| Problem description |
Copy, character for character, the lines running from the one with "Continue the Blender" to the one with "1.1)).build('hang_tag', 'whitepaint', sk)", ends included. Leave out every other line.

| Dataset records |
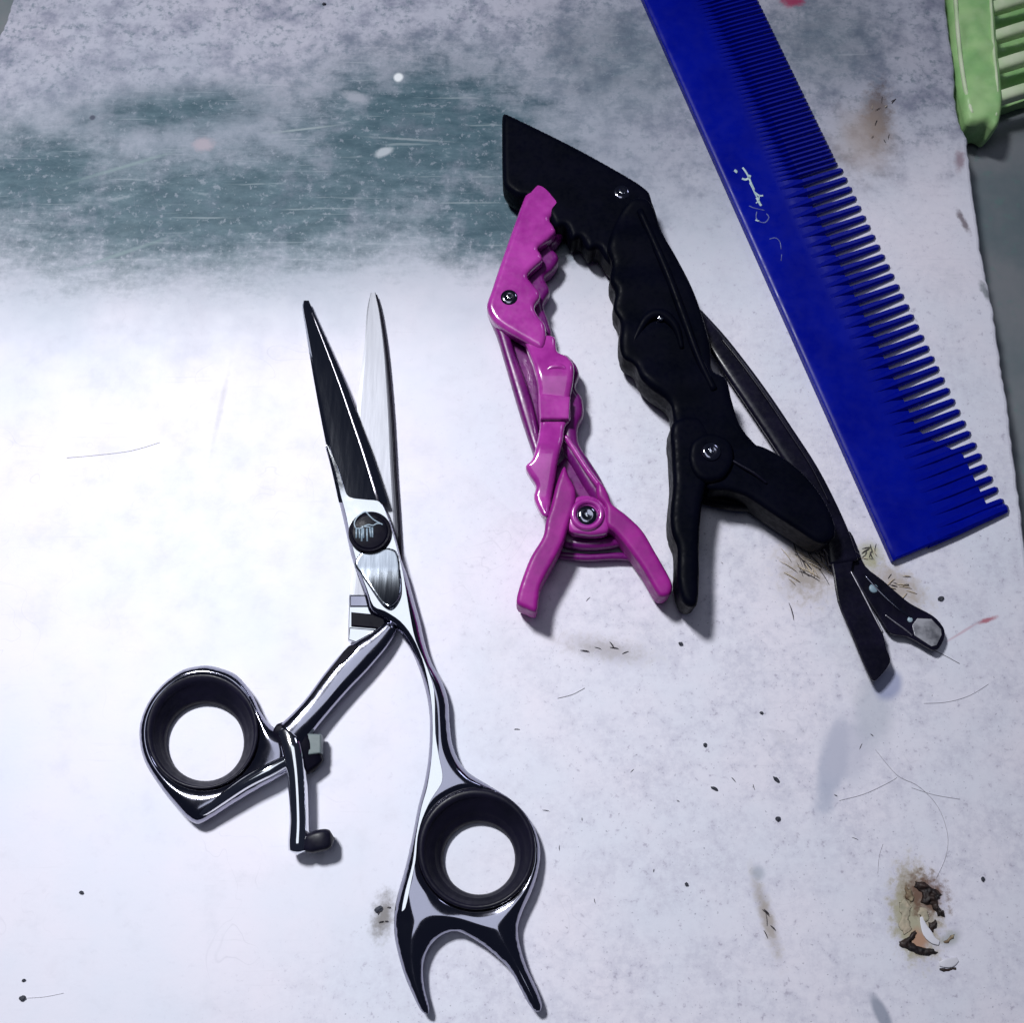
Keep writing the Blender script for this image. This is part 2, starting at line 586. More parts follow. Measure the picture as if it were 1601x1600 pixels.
    # stain spots and blue-grey patches with a shape of their own: (px, py, rx, ry, rot, colour, strength, soft, noise amount)
    patches = [
        (1372, 180, 22, 56, 8, (0.10, 0.065, 0.05), 0.75, 0.7, nF, 1.3),
        (1350, 215, 45, 60, 10, (0.42, 0.33, 0.28), 0.6, 0.8, nM, 0.8),
        (1262, 885, 34, 46, 10, (0.30, 0.25, 0.19), 0.75, 0.8, nF, 1.4),
        (1405, 918, 40, 22, 40, (0.36, 0.28, 0.20), 0.7, 0.8, nF, 1.4),
        (1360, 868, 16, 20, 0, (0.34, 0.33, 0.12), 0.7, 0.7, nF, 0.9),
        (945, 1015, 50, 14, 10, (0.30, 0.27, 0.27), 0.6, 0.9, nF, 1.5),
        (1198, 1432, 8, 44, -14, (0.30, 0.25, 0.19), 0.7, 0.8, nF, 1.3),
        (600, 1432, 13, 26, 10, (0.14, 0.12, 0.10), 0.8, 0.8, nF, 1.2),
        (345, 640, 4, 60, 6, (0.50, 0.47, 0.46), 0.4, 0.8, nF, 1.0),
        (1238, 2, 20, 12, 0, (0.35, 0.02, 0.09), 0.9, 0.5, nF, 0.8),
        (1542, 970, 16, 3, -18, (0.42, 0.06, 0.10), 0.8, 0.6, nF, 1.2),
        (1505, 988, 30, 1.8, -30, (0.55, 0.30, 0.38), 0.5, 0.6, nF, 0.6),
        (1300, 1205, 18, 66, 18, (0.42, 0.45, 0.58), 0.75, 0.4, nM, 0.9),  # run of blue-grey patches up to the section clip's end
        (1324, 1172, 32, 46, 20, (0.54, 0.54, 0.66), 0.65, 0.5, nM, 0.8),
        (1366, 1110, 26, 52, 10, (0.48, 0.51, 0.60), 0.6, 0.5, nM, 0.5),
        (1387, 1070, 20, 24, 20, (0.30, 0.33, 0.52), 0.8, 0.35, nM, 0.3),
        (1378, 1586, 9, 26, -25, (0.24, 0.27, 0.36), 0.8, 0.4, nM, 0.4),
        (1185, 1365, 9, 9, 0, (0.34, 0.38, 0.46), 0.6, 0.6, nM, 0.3),
        (1432, 1425, 34, 62, 0, (0.40, 0.35, 0.27), 0.85, 0.35, nF, 0.9),
        (1420, 1440, 20, 40, 0, (0.42, 0.40, 0.28), 0.8, 0.5, nF, 0.9),
        (1448, 1400, 26, 26, 0, (0.13, 0.055, 0.035), 0.85, 0.5, nF, 1.3),
        (1436, 1470, 12, 14, 0, (0.46, 0.24, 0.16), 0.8, 0.5, nF, 0.6),
        (1485, 1468, 14, 8, -30, (0.34, 0.36, 0.34), 0.7, 0.6, nF, 0.8),
        (600, 238, 16, 8, -25, (0.45, 0.49, 0.54), 0.9, 0.4, nF, 0.5),
        (318, 226, 18, 13, 0, (0.42, 0.36, 0.42), 0.8, 0.5, nF, 0.8),
        (623, 121, 8, 9, 0, (0.80, 0.83, 0.87), 1.0, 0.35, nF, 0.2),
        (556, 152, 22, 10, 20, (0.36, 0.38, 0.45), 0.8, 0.6, nF, 0.9),
        (475, 202, 50, 2.0, -8, (0.30, 0.36, 0.39), 0.8, 0.6, nF, 0.8),
        (190, 262, 75, 3, -20, (0.22, 0.30, 0.32), 0.7, 0.8, nF, 0.9),
        (195, 395, 70, 3, -22, (0.22, 0.30, 0.32), 0.6, 0.8, nF, 0.9),
        (640, 218, 60, 2.0, 4, (0.28, 0.33, 0.37), 0.7, 0.7, nF, 0.8),
        (145, 184, 5, 5, 0, (0.05, 0.06, 0.10), 0.9, 0.4, nF, 0.2),
        (1505, 345, 5, 22, -18, (0.14, 0.10, 0.12), 0.8, 0.6, nF, 1.2),
        (1500, 250, 8, 20, 10, (0.25, 0.14, 0.18), 0.7, 0.7, nF, 1.2),
        (1540, 455, 6, 16, -20, (0.08, 0.11, 0.12), 0.7, 0.6, nF, 1.0),
    ]
    for (px, py, rx, ry, rot, c, st, so, nz_, amp) in patches:
        base = mixc(nt, mask_ellipse(nt, v, px, py, rx, ry, rot, so, nz_, amp, st), base, c)
    nt.links.new(base, b.inputs["Base Color"])
    nt.links.new(mapr(nt, nM, 0.3, 0.7, 0.46, 0.62), b.inputs["Roughness"])
    b.inputs["Specular IOR Level"].default_value = 0.3
    nB = noise(nt, v, 700, 2, 0.7)
    bump(nt, b, nB, 0.12, 0.0002)
    return m


def lower_material():
    m, nt, b = new_mat("blue_grey_shelf")
    v = obj_vec(nt)
    n = noise(nt, v, 40, 5)
    n2 = noise(nt, v, 350, 5)
    c = mixc(nt, mapr(nt, n, 0.3, 0.7), (0.11, 0.15, 0.17), (0.20, 0.21, 0.23))
    c = mixc(nt, mapr(nt, n2, 0.55, 0.75, 0, 0.4), c, (0.10, 0.22, 0.20))
    nt.links.new(c, b.inputs["Base Color"])
    b.inputs["Roughness"].default_value = 0.55
    bump(nt, b, n2, 0.2, 0.0004)
    return m


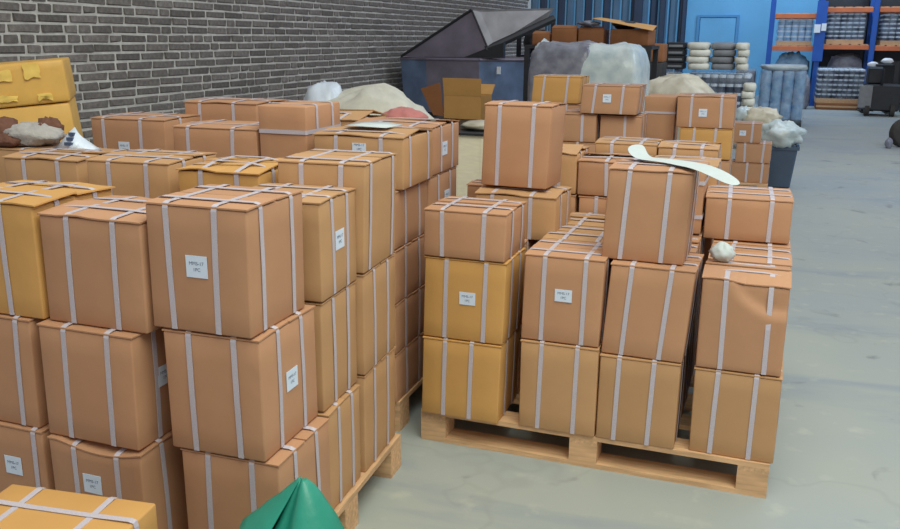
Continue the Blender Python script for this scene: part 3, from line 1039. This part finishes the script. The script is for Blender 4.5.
MB().add([(p[0], p[1], zb) for p in low] + [(p[0], p[1], zb + .01) for p in low], [(0, 1, 2, 3, 4, 5), (11, 10, 9, 8, 7, 6)] + [(i, (i + 1) % 6, 6 + (i + 1) % 6, 6 + i) for i in range(6)]).build('floor_plate', 'dark', sk)
for x0 in (-.7, .52):
    MB().box((x0, -.2, 0), (x0 + .14, .48, zb - .002)).build('skid', 'dark', sk, bevel=.01)
MB().box((.50, -.245, 1.0), (.55, -.22, 1.1)).build('hang_tag', 'whitepaint', sk)

hpr = empty('tipped_hopper', (-4.03, 11.75, 1.22), 0, 'dark steel hopper tipped at an angle above the blue skip', 'hopper')
P0, P1, P2, P3 = (-.86, -.38, .0), (.16, -.38, .62), (.40, -.38, .12), (.06, -.38, .0)
Q = lambda p, y=.5: (p[0], y, p[2])
MB().hexa([P0, P3, (P3[0], -.36, P3[2]), (P0[0], -.36, P0[2])], [P1, P2, (P2[0], -.36, P2[2]), (P1[0], -.36, P1[2])]).build('side_plate', 'steel_plum', hpr)
MB().hexa([P1, P2, (P2[0], P2[1] + .02, P2[2]), (P1[0], P1[1] + .02, P1[2])], [(1.12, .30, .66), (.98, .30, .44), (.98, .32, .44), (1.12, .32, .66)]).build('end_plate', 'steel_grey', hpr)
MB().hexa([P0, P1, (P1[0], .40, P1[2]), (P0[0], .40, P0[2])], [(P0[0], P0[1], P0[2] + .015), (P1[0], P1[1], P1[2] + .015), (P1[0], .40, P1[2] + .015), (P0[0], .40, P0[2] + .015)]).build('back_plate', 'steel_plum', hpr)
MB().tube([(-.88, -.39, .0), (.16, -.39, .625)], .018, 8).build('edge_tube', 'dark', hpr)
MB().tube([(.16, -.39, .625), (.40, -.39, .12)], .012, 8).build('edge_tube', 'dark', hpr)
MB().hexa([(.06, -.40, .0), (.62, -.40, .0), (.62, -.30, .0), (.06, -.30, .0)], [(.40, -.40, .13), (.62, -.40, .20), (.62, -.30, .20), (.40, -.30, .13)]).build('gusset', 'dark', hpr)
MB().tube([(.36, -.37, .10), (1.15, .22, .52)], .05, 8).build('lip', 'dark', hpr)

# dark steel stillage right of the skip
st = empty('steel_stillage', (-3.50, 13.3, 0), 0, 'dark steel stillage frame beside the skip, left of the wrapped bale', 'frame')
for x0, y0 in ((-.16, -.3), (.22, -.3), (-.16, .3), (.22, .3)):
    MB().box((x0 - .03, y0 - .03, 0), (x0 + .03, y0 + .03, 1.72)).build('post', 'dark', st)
for zz in (.7, .85, 1.0, 1.15, 1.6):
    MB().box((-.19, -.34, zz), (.25, -.31, zz + .045)).build('rail', 'sack_grey', st)
MB().box((-.19, -.31, 1.2), (.25, .31, 1.23)).build('shelf', 'dark', st)
blob('cover', 'dark', (.02, 0, 1.24), (.36, .5, .42), 51, .2, 2, parent=st, n=24)

# ------------------------------------------------------------------ wrapped bale and old cartons behind it
ba = empty('wrapped_bale', (-1.76, 8.75, 0), 0, 'long bale wrapped in cloudy plastic film behind the far pallet', 'bale')
pl_ = MB().box((-.52, -.4, 0), (.52, .4, .12)).build('base_board', 'woody', ba)
blob('grey_roll', 'film_dark', (-.18, 0, .12), (.70, .82, 1.32), 61, .04, 2.2, parent=ba, n=56, power=6, fold=.04)
blob('pale_roll', 'film', (.25, 0, .12), (.70, .82, 1.31), 62, .04, 2.2, parent=ba, n=56, power=6, fold=.04)
blob('film_tuft', 'film', (-.43, -.04, .12), (.18, .6, 1.33), 63, .05, 2.2, parent=ba, n=40, power=3.5, fold=.05)

GO = 'old cartons piled behind the wrapped bale'
ob = empty('steel_cage', (-2.1, 10.85, 0), 0, 'dark steel cage pallet carrying the old open cartons', 'cage')
for x0 in (-.75, -.02, .72):
    for y0 in (-.34, .34):
        MB().box((x0 - .03, y0 - .03, 0), (x0 + .03, y0 + .03, 1.36)).build('post', 'dark', ob)
MB().box((-.78, -.37, 1.36), (.76, .37, 1.40)).build('shelf', 'dark', ob)
for k in range(5):
    MB().box((-.75, -.36, .2 + k * .25), (.72, -.345, .23 + k * .25)).build('rail', 'dark', ob)


def oldcarton(x, y, z, w, d, h, label, m='oldbox', rot=0):
    root = empty('old_carton', (x, y, z), R(rot), label, 'carton', GO)
    link('body', rounded_box(w, d, h, .006, .004, 3, None, int(x * 100)), m, root)
    MB().hexa([(-w / 2, -d / 2, h + .001), (w / 2, -d / 2, h + .001), (w / 2, -d / 2 + .004, h + .006), (-w / 2, -d / 2 + .004, h + .006)],
              [(-w / 2 + .01, -d / 2 + .09, h + .035), (w / 2 - .01, -d / 2 + .09, h + .03), (w / 2 - .01, -d / 2 + .094, h + .034), (-w / 2 + .01, -d / 2 + .094, h + .039)]).build('flap', m, root)
    return root


oldcarton(-2.71, 10.80, 1.402, .22, .36, .13, 'small orange-brown old carton at the left end of the cage pallet')
oldcarton(-2.42, 10.80, 1.402, .31, .38, .20, 'brown old carton second from the left on the cage pallet')
oldcarton(-2.09, 10.80, 1.402, .31, .38, .185, 'brown old carton under torn film on the cage pallet')
blob('torn_film', 'film_dark', (-2.14, 10.72, 1.63), (.26, .30, .06), 71, .3, 2.2, label='torn grey film draped over an old carton on the cage pallet', cat='film', n=28)
bo = empty('flapped_carton', (-1.62, 10.85, 1.402), R(-4), 'wide open carton with a broad yellow-brown flap at the right of the cage pallet', 'carton', GO)
link('body', rounded_box(.46, .44, .19, .006, .004, 3, None, 77), 'oldbox', bo)
flap_quad((-.44, -.30, .31), (.30, -.34, .17), (.26, .10, .23), (-.46, .16, .33), 'y', bo)
blob('contents', 'dark', (-.10, 0, .19), (.30, .34, .10), 78, .2, 2, parent=bo, n=20)
tr_ = empty('scrap_bin', (-1.62, 12.4, 0), 0, 'dark scrap container with brown cardboard behind the beige sheet', 'container')
link('body', rounded_box(.46, .5, 1.17, .02, .0, 2, None, 79), 'dark', tr_)
link('cardboard', rounded_box(.44, .46, .24, .01, .01, 2, None, 80), 'oldbox', tr_, loc=(0, 0, 1.173))


# ------------------------------------------------------------------ sacks on pallets, mid distance
GA = 'filled sacks stacked in columns in the middle distance'
sack_me = {}


def sack_mesh(seed):
    o = blob('tmp', 'sack', (0, 0, 0), (.34, .50, .098), seed, .05, 2, n=20, power=5)
    me = o.data
    bpy.data.objects.remove(o)
    return me


SK = [sack_mesh(s) for s in (1, 2, 3)]
SKG = []
for me in SK:
    q = me.copy()
    q.materials.clear()
    q.materials.append(M['sack_grey'])
    SKG.append(q)


def crate_block(name, x, y, w, d, h, label, m, cols=5, rows=6):
    """wrapped load: pallet board, rows of tin lids and a clear wrap"""
    root = empty(name, (x, y, 0), 0, label, 'wrapped load')
    return tin_load(root, w, d, h, cols, rows, m)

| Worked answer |
Continue the Blender Python script for this scene: part 3, from line 1039. This part finishes the script. The script is for Blender 4.5.
MB().add([(p[0], p[1], zb) for p in low] + [(p[0], p[1], zb + .01) for p in low], [(0, 1, 2, 3, 4, 5), (11, 10, 9, 8, 7, 6)] + [(i, (i + 1) % 6, 6 + (i + 1) % 6, 6 + i) for i in range(6)]).build('floor_plate', 'dark', sk)
for x0 in (-.7, .52):
    MB().box((x0, -.2, 0), (x0 + .14, .48, zb - .002)).build('skid', 'dark', sk, bevel=.01)
MB().box((.50, -.245, 1.0), (.55, -.22, 1.1)).build('hang_tag', 'whitepaint', sk)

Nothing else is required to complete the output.